Sealing of Arrest Records in California

Sealing of Arrest Records in California

Remember when the school principal warned a misbehaving student that a particular transgression would remain in his or her “permanent record”? Records of criminal convictions and guilty pleas are sort of the adult equivalent. Unlike your school disciplinary history, however, criminal records are generally considered public in California. This means that credit reporting agencies, potential employers, and landlords can find out that you were once convicted or plead guilty to a crime in the state.

But what if:

– You were arrested but never charged?

– Charges were filed, but they were dismissed (whether voluntarily or by the court) before you went to trial?

– Your case went to trial and you were acquitted?

Until recently, even in these cases the record of your arrest nearly always remained in the public records. What’s more, studies indicate that only about half of all organizations using criminal arrest information give the subject an opportunity to explain the circumstances.

Historically, an individual could theoretically obtain a court order sealing his or her arrest record; that is, making it exempt from public disclosure. However, the California Penal Code has required a defendant to file a petition for factual innocence (PFI). Succeeding on a PFI required a showing that no reasonable basis existed for the arrest or the charges and a subjective decision by a judge. Evan acquittal by a jury wasn’t sufficient. In practice, getting an arrest record sealed has historically been extremely difficult to do.

The C.A.R.E Act

On January 1, the Consumer Arrest Record Equity (“C.A.R.E.”) Act took effect. Under the Act, courts no longer have discretion in deciding whether to seal the arrest records of certain persons. To be covered by the Act, an individual must show that:

– The state did not file charges and can no longer do so because the applicable statute of   limitations has expired; or

– He or she was arrested and charged, but the charges were dismissed, there was an acquittal by a jury, or the conviction was reversed on appeal.

In addition to these requirements, if an individual’s criminal history demonstrates a “pattern” (generally two or more convictions or guilty pleas) of crimes related to domestic violence, child abuse, or elder abuse, he or she will also need to persuade the court that sealing the person’s arrest records will be “in the interests of justice.”

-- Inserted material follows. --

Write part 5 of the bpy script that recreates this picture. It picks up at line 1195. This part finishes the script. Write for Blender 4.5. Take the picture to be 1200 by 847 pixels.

There are a few other important exceptions. The court is not required to seal a person’s arrest record if he or she:

– Was arrested for homicide or another crime for which there is no statute of limitations

– Tried to physically evade arrest or prosecution by, for example, fleeing the state

  • Tried to evade arrest or prosecution by committing (and being charged with) identity theft.

Once a record is sealed, for most purposes it is considered expunged; that is, it is treated as though the arrest never occurred. There are some exceptions related to persons charged again with the same offense (such as DUI), as well as those seeking appointment to a peace officer or certain other public positions.

Statutes of Limitations

As noted above, the rights conferred by the CARE Act apply only if the state can no longer file charges because the statute of limitations has expired. Whether or not the District Attorney intends to file charges is irrelevant – if he could still do so, there is no right to obtain a sealing order. Statutes of limitations are typically one, three or six years long. In general, the more serious the crime, the longer the California criminal statute of limitations.